Scenes as source code:
******************************
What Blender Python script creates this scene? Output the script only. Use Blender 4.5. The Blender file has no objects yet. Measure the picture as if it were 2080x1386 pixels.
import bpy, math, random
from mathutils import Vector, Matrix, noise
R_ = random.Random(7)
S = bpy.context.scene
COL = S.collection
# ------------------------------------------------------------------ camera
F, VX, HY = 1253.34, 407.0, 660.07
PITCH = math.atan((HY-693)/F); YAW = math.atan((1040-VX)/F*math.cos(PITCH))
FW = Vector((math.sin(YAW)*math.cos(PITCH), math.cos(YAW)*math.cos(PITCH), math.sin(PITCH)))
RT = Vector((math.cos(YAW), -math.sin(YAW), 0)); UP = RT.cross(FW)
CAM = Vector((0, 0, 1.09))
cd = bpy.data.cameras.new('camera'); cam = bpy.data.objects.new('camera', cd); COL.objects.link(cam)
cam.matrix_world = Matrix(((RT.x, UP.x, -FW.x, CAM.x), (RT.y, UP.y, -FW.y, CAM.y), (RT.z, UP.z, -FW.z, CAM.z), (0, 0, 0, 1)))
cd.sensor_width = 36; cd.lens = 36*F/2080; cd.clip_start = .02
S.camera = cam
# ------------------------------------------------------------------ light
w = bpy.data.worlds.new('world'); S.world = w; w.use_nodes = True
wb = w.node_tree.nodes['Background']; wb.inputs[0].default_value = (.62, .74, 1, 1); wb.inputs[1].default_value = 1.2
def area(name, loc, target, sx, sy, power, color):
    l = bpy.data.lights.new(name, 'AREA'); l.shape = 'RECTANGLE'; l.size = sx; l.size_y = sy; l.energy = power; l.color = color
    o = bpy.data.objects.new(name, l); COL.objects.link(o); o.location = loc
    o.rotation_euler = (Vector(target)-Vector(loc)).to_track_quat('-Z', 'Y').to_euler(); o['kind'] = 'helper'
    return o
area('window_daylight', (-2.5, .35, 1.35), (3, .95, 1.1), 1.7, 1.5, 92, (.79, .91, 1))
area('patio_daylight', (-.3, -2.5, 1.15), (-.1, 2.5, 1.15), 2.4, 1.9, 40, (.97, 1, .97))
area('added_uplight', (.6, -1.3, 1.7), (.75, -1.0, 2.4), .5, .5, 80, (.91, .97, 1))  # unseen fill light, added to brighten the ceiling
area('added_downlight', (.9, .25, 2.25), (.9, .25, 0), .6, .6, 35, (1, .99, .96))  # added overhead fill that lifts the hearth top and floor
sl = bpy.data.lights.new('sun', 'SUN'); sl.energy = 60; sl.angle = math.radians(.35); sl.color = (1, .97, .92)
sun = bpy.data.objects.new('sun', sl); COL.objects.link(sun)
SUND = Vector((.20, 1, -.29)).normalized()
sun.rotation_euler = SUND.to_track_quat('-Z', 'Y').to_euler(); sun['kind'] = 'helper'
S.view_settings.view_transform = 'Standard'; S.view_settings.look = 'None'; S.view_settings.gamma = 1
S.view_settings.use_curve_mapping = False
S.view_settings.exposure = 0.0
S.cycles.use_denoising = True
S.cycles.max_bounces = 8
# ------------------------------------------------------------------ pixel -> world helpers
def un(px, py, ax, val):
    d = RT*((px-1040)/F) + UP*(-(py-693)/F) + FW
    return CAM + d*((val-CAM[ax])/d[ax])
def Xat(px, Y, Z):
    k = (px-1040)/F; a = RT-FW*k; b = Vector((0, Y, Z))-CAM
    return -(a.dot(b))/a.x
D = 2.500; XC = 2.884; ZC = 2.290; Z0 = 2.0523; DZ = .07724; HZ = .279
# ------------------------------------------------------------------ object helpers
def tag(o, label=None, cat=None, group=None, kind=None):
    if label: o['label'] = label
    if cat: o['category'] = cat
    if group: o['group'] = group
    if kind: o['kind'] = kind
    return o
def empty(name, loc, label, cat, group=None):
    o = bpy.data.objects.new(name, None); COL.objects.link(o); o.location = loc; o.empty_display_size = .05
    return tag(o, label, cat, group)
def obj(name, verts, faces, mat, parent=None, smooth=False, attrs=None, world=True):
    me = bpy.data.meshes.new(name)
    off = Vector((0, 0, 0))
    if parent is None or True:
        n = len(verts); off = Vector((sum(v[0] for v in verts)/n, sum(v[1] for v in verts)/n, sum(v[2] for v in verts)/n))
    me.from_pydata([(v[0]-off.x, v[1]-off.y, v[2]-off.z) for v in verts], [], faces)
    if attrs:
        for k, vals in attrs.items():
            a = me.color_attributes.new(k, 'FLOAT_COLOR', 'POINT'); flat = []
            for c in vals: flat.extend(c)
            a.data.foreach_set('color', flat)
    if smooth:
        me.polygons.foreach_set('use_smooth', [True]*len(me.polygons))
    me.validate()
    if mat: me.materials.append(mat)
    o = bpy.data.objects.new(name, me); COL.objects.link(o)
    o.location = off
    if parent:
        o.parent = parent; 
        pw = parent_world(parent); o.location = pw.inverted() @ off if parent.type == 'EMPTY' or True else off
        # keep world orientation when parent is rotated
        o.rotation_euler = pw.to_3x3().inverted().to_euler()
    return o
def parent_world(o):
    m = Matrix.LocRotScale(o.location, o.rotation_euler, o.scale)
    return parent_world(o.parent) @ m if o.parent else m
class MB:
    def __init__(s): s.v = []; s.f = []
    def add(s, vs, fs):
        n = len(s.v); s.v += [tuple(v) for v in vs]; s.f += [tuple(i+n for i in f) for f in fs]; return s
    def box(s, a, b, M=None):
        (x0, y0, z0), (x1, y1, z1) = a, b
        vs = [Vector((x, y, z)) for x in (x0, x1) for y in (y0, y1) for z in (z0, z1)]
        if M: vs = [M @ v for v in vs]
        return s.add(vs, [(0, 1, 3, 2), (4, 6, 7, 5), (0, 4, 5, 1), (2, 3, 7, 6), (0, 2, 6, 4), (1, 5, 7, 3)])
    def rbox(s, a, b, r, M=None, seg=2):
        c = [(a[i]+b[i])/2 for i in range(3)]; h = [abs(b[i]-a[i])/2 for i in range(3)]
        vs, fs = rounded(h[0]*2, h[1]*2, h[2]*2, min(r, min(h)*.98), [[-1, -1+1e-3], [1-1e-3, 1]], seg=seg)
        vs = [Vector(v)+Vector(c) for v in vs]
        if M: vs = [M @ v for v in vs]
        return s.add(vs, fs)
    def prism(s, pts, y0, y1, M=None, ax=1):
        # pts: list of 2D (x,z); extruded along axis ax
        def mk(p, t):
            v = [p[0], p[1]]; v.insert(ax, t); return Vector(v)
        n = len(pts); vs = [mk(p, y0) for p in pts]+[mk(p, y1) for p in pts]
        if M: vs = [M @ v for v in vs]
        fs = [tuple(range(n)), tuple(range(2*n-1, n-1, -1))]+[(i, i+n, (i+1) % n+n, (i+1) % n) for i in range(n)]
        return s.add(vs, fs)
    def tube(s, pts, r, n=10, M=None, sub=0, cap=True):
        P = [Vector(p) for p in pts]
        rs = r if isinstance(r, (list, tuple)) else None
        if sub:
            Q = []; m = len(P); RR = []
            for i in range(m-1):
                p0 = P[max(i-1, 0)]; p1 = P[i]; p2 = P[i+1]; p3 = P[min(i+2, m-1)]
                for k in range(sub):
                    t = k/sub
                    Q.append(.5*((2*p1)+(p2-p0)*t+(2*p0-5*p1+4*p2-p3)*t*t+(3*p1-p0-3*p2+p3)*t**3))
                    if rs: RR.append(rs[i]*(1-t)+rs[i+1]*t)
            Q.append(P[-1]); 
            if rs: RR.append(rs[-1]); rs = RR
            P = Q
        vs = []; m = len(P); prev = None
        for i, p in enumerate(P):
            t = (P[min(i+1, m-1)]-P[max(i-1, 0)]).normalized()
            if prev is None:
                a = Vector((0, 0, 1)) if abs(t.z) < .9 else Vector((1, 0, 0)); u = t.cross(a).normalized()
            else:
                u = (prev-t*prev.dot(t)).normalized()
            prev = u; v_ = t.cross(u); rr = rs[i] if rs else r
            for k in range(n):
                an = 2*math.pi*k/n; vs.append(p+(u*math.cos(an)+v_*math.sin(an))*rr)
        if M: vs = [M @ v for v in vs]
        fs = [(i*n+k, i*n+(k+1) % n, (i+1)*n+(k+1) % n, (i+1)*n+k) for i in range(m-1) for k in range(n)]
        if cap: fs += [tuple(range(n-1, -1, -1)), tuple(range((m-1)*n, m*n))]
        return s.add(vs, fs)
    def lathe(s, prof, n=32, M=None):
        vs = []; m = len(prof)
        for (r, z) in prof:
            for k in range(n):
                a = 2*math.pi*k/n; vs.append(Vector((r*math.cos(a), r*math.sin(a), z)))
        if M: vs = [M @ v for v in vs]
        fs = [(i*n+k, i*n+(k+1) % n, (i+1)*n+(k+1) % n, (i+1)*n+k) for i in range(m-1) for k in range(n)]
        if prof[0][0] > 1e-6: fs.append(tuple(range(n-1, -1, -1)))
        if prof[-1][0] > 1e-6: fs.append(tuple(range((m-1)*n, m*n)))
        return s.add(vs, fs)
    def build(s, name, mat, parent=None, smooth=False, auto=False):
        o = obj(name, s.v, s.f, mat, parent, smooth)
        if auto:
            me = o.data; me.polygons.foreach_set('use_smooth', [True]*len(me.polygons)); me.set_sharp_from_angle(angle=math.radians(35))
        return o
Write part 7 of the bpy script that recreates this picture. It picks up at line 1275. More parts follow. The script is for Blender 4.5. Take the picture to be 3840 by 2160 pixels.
******************************
What the exercise asks: Every line of the records that includes the word "pixels" should be gathered.

Expected answer:
What Blender Python script creates this scene? Output the script only. Use Blender 4.5. The Blender file has no objects yet. Measure the picture as if it were 2080x1386 pixels.
Write part 7 of the bpy script that recreates this picture. It picks up at line 1275. More parts follow. The script is for Blender 4.5. Take the picture to be 3840 by 2160 pixels.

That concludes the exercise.